◆ **The request**: Please print all of the material below, word for word.

◆ **Information supplied**:
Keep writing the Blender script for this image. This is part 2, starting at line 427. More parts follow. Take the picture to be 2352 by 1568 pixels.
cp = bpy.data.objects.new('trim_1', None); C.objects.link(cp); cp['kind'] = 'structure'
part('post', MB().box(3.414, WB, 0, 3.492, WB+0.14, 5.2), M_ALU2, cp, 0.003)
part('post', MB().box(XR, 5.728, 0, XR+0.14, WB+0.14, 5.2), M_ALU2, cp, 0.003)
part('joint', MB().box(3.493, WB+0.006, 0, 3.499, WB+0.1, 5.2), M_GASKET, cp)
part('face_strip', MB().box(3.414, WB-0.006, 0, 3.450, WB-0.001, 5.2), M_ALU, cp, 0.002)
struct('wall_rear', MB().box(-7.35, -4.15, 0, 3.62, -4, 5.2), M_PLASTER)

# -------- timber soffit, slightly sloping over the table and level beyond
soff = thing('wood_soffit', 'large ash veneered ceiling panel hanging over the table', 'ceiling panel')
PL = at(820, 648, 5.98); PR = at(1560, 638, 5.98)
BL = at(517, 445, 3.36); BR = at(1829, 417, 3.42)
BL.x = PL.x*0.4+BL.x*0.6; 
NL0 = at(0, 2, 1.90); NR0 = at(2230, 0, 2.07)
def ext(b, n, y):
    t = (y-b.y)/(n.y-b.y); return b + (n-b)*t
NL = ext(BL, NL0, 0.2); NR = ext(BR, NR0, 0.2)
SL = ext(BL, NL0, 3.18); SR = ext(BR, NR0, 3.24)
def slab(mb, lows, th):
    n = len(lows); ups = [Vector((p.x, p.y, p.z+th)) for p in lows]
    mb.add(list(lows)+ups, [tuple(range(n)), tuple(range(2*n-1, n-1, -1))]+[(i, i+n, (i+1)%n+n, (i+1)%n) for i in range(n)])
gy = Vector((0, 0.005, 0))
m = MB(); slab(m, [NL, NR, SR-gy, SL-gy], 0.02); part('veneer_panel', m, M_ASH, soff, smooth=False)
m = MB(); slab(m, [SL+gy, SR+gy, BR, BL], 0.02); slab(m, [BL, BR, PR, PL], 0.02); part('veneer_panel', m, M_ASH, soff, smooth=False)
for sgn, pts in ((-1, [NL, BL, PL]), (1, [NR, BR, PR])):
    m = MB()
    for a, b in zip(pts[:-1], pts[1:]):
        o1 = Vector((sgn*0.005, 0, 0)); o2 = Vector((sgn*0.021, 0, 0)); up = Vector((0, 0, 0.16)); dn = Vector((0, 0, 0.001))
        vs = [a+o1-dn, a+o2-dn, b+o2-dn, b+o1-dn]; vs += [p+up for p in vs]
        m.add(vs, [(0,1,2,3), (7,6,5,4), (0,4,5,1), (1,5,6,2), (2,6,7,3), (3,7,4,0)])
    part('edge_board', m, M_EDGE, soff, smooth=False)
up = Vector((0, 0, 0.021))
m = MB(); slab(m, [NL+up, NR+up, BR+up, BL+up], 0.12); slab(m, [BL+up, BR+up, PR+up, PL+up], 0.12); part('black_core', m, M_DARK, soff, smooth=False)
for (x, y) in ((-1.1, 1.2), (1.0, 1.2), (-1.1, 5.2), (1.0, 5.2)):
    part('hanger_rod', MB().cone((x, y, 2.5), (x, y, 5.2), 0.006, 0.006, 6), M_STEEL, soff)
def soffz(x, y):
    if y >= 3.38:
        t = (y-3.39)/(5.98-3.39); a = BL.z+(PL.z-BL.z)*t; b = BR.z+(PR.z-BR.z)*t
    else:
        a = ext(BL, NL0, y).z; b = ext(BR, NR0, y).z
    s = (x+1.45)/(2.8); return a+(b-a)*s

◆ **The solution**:
Keep writing the Blender script for this image. This is part 2, starting at line 427. More parts follow. Take the picture to be 2352 by 1568 pixels.
cp = bpy.data.objects.new('trim_1', None); C.objects.link(cp); cp['kind'] = 'structure'
part('post', MB().box(3.414, WB, 0, 3.492, WB+0.14, 5.2), M_ALU2, cp, 0.003)
part('post', MB().box(XR, 5.728, 0, XR+0.14, WB+0.14, 5.2), M_ALU2, cp, 0.003)
part('joint', MB().box(3.493, WB+0.006, 0, 3.499, WB+0.1, 5.2), M_GASKET, cp)
part('face_strip', MB().box(3.414, WB-0.006, 0, 3.450, WB-0.001, 5.2), M_ALU, cp, 0.002)
struct('wall_rear', MB().box(-7.35, -4.15, 0, 3.62, -4, 5.2), M_PLASTER)

# -------- timber soffit, slightly sloping over the table and level beyond
soff = thing('wood_soffit', 'large ash veneered ceiling panel hanging over the table', 'ceiling panel')
PL = at(820, 648, 5.98); PR = at(1560, 638, 5.98)
BL = at(517, 445, 3.36); BR = at(1829, 417, 3.42)
BL.x = PL.x*0.4+BL.x*0.6; 
NL0 = at(0, 2, 1.90); NR0 = at(2230, 0, 2.07)
def ext(b, n, y):
    t = (y-b.y)/(n.y-b.y); return b + (n-b)*t
NL = ext(BL, NL0, 0.2); NR = ext(BR, NR0, 0.2)
SL = ext(BL, NL0, 3.18); SR = ext(BR, NR0, 3.24)
def slab(mb, lows, th):
    n = len(lows); ups = [Vector((p.x, p.y, p.z+th)) for p in lows]
    mb.add(list(lows)+ups, [tuple(range(n)), tuple(range(2*n-1, n-1, -1))]+[(i, i+n, (i+1)%n+n, (i+1)%n) for i in range(n)])
gy = Vector((0, 0.005, 0))
m = MB(); slab(m, [NL, NR, SR-gy, SL-gy], 0.02); part('veneer_panel', m, M_ASH, soff, smooth=False)
m = MB(); slab(m, [SL+gy, SR+gy, BR, BL], 0.02); slab(m, [BL, BR, PR, PL], 0.02); part('veneer_panel', m, M_ASH, soff, smooth=False)
for sgn, pts in ((-1, [NL, BL, PL]), (1, [NR, BR, PR])):
    m = MB()
    for a, b in zip(pts[:-1], pts[1:]):
        o1 = Vector((sgn*0.005, 0, 0)); o2 = Vector((sgn*0.021, 0, 0)); up = Vector((0, 0, 0.16)); dn = Vector((0, 0, 0.001))
        vs = [a+o1-dn, a+o2-dn, b+o2-dn, b+o1-dn]; vs += [p+up for p in vs]
        m.add(vs, [(0,1,2,3), (7,6,5,4), (0,4,5,1), (1,5,6,2), (2,6,7,3), (3,7,4,0)])
    part('edge_board', m, M_EDGE, soff, smooth=False)
up = Vector((0, 0, 0.021))
m = MB(); slab(m, [NL+up, NR+up, BR+up, BL+up], 0.12); slab(m, [BL+up, BR+up, PR+up, PL+up], 0.12); part('black_core', m, M_DARK, soff, smooth=False)
for (x, y) in ((-1.1, 1.2), (1.0, 1.2), (-1.1, 5.2), (1.0, 5.2)):
    part('hanger_rod', MB().cone((x, y, 2.5), (x, y, 5.2), 0.006, 0.006, 6), M_STEEL, soff)
def soffz(x, y):
    if y >= 3.38:
        t = (y-3.39)/(5.98-3.39); a = BL.z+(PL.z-BL.z)*t; b = BR.z+(PR.z-BR.z)*t
    else:
        a = ext(BL, NL0, y).z; b = ext(BR, NR0, y).z
    s = (x+1.45)/(2.8); return a+(b-a)*s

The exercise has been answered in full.